WORK INSTRUCTIONS: Would you quote the material below from its first line through the line containing "me = bpy.data.meshes.new('spine');", exactly and with both ends included?

※ ※ ※

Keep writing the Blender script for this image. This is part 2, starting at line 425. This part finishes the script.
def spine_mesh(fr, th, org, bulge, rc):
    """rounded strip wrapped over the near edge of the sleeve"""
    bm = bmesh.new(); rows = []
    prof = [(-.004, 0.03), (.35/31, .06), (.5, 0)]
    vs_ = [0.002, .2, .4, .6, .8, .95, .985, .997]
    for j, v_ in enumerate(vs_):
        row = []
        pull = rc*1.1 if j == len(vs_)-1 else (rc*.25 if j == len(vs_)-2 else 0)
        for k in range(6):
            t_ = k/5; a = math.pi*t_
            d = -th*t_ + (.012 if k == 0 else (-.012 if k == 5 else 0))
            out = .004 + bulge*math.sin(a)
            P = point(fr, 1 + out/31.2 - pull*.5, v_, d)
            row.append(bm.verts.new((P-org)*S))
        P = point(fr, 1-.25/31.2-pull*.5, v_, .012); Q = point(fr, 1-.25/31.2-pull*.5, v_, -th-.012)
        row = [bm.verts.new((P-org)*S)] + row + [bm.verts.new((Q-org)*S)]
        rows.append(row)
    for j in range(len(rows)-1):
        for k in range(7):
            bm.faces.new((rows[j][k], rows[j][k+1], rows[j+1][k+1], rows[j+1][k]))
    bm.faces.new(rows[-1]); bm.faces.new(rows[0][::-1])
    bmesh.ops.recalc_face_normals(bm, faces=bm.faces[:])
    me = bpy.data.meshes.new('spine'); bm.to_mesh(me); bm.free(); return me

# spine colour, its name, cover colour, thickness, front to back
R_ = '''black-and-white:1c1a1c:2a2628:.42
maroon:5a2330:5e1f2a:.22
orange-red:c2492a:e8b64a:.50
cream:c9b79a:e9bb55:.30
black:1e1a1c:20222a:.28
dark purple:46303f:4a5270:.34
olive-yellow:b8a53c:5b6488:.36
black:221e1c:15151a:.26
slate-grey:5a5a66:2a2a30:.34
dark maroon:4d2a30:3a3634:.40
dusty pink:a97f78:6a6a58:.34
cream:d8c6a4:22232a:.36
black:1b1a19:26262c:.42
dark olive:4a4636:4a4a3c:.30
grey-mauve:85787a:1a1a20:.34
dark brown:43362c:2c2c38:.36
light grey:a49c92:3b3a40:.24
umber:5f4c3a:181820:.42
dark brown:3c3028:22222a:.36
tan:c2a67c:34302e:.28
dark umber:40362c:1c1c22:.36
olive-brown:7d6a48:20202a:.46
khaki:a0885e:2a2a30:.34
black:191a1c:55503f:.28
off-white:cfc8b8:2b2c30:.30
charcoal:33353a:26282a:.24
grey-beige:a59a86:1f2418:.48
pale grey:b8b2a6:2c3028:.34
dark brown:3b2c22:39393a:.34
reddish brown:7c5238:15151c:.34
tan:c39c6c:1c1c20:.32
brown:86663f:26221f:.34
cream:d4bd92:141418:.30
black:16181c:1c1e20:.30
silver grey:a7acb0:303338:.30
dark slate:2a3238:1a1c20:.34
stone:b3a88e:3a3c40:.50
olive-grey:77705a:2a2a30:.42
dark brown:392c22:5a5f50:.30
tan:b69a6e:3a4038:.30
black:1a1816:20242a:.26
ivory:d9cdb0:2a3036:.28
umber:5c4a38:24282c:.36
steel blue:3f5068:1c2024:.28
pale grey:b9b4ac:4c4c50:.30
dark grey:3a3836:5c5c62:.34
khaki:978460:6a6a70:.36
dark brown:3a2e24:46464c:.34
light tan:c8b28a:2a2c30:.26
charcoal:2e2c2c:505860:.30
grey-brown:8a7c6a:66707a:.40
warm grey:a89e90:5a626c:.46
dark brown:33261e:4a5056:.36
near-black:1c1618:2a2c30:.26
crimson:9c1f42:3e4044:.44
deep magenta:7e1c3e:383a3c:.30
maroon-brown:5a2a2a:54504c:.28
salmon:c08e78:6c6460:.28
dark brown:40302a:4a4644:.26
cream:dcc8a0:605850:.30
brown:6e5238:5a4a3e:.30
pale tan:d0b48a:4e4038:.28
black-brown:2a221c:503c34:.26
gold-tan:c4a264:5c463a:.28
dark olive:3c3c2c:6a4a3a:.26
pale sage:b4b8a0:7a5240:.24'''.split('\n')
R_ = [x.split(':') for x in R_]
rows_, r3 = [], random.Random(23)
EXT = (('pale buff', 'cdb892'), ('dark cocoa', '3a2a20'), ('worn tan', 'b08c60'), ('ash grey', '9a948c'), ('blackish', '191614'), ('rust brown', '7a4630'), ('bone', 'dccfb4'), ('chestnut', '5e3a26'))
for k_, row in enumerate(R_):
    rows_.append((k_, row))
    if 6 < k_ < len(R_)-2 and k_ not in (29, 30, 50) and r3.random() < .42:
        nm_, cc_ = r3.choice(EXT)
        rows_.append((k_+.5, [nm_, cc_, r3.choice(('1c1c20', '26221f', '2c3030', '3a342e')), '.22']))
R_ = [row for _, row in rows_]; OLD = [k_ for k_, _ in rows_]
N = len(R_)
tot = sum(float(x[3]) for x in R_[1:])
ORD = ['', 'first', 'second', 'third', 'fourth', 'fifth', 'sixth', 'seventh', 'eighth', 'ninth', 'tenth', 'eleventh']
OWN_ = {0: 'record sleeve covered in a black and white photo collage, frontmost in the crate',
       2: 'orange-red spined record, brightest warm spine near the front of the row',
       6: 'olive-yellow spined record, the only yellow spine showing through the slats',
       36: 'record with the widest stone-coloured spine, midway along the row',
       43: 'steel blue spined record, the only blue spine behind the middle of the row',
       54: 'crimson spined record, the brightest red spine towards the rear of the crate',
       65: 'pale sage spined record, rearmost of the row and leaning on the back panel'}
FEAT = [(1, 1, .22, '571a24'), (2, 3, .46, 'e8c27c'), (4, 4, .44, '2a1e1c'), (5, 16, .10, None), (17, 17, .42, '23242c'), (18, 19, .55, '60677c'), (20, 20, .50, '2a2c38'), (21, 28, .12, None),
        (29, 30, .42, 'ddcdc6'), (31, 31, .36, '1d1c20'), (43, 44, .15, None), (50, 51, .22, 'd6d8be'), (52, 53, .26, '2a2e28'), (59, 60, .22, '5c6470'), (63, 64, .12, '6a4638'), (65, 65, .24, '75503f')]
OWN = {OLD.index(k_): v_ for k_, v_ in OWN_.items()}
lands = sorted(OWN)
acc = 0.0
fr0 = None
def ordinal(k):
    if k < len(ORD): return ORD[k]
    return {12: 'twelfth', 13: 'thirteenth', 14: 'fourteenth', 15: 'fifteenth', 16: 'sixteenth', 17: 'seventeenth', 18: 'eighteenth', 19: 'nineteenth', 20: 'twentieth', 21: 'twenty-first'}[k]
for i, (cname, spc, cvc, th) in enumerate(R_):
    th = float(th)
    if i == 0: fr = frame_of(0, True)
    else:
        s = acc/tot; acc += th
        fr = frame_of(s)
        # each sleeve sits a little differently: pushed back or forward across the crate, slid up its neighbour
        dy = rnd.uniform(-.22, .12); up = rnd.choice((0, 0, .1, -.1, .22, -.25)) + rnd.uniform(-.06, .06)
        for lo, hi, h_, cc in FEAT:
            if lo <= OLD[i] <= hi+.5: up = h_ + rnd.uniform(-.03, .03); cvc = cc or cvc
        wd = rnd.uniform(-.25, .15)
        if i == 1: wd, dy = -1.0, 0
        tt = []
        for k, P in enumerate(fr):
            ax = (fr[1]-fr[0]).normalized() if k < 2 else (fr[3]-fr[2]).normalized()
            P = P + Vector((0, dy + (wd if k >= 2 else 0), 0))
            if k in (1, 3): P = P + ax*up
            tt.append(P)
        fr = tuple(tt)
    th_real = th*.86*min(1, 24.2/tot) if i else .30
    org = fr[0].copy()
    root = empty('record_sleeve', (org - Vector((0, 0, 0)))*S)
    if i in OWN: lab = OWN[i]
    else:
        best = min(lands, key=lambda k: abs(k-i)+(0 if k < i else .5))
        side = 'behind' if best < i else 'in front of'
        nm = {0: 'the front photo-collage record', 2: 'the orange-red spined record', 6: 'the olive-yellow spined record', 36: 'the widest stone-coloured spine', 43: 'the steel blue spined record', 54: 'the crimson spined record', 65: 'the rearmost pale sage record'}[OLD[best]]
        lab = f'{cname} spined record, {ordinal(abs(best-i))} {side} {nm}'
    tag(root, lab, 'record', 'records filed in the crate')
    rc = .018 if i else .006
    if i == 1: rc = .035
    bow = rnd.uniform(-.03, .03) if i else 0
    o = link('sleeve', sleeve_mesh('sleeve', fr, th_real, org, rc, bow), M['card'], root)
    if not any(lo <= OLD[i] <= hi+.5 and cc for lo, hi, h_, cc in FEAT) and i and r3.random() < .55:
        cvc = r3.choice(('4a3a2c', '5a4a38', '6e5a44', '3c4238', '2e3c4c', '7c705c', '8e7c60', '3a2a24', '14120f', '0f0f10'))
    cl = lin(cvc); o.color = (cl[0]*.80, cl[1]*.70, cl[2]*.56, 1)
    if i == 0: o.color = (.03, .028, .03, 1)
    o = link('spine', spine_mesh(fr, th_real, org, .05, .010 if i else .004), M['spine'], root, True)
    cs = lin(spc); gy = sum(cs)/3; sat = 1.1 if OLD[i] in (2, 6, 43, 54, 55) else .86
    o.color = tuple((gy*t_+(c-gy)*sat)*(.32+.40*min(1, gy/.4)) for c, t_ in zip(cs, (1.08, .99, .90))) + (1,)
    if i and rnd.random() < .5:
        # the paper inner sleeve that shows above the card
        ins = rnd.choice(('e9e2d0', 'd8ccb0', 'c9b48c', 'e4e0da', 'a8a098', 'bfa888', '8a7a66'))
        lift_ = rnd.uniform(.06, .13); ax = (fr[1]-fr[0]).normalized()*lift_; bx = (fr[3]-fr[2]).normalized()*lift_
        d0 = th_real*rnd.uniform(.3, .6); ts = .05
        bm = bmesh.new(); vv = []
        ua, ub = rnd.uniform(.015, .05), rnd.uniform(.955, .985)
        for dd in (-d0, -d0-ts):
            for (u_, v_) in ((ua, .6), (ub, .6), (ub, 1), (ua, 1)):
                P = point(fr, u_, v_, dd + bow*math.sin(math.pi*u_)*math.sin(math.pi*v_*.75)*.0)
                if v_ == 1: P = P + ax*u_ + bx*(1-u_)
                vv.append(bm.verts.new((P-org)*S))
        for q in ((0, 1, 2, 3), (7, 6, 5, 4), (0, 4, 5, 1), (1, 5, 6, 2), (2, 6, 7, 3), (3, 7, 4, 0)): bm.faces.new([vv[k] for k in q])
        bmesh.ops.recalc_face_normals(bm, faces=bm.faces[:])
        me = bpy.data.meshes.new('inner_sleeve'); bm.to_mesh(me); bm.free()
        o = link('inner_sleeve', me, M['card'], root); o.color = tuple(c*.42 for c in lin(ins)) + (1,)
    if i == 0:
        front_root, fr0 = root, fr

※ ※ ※

COMPLETE RESPONSE:
Keep writing the Blender script for this image. This is part 2, starting at line 425. This part finishes the script.
def spine_mesh(fr, th, org, bulge, rc):
    """rounded strip wrapped over the near edge of the sleeve"""
    bm = bmesh.new(); rows = []
    prof = [(-.004, 0.03), (.35/31, .06), (.5, 0)]
    vs_ = [0.002, .2, .4, .6, .8, .95, .985, .997]
    for j, v_ in enumerate(vs_):
        row = []
        pull = rc*1.1 if j == len(vs_)-1 else (rc*.25 if j == len(vs_)-2 else 0)
        for k in range(6):
            t_ = k/5; a = math.pi*t_
            d = -th*t_ + (.012 if k == 0 else (-.012 if k == 5 else 0))
            out = .004 + bulge*math.sin(a)
            P = point(fr, 1 + out/31.2 - pull*.5, v_, d)
            row.append(bm.verts.new((P-org)*S))
        P = point(fr, 1-.25/31.2-pull*.5, v_, .012); Q = point(fr, 1-.25/31.2-pull*.5, v_, -th-.012)
        row = [bm.verts.new((P-org)*S)] + row + [bm.verts.new((Q-org)*S)]
        rows.append(row)
    for j in range(len(rows)-1):
        for k in range(7):
            bm.faces.new((rows[j][k], rows[j][k+1], rows[j+1][k+1], rows[j+1][k]))
    bm.faces.new(rows[-1]); bm.faces.new(rows[0][::-1])
    bmesh.ops.recalc_face_normals(bm, faces=bm.faces[:])
    me = bpy.data.meshes.new('spine'); bm.to_mesh(me); bm.free(); return me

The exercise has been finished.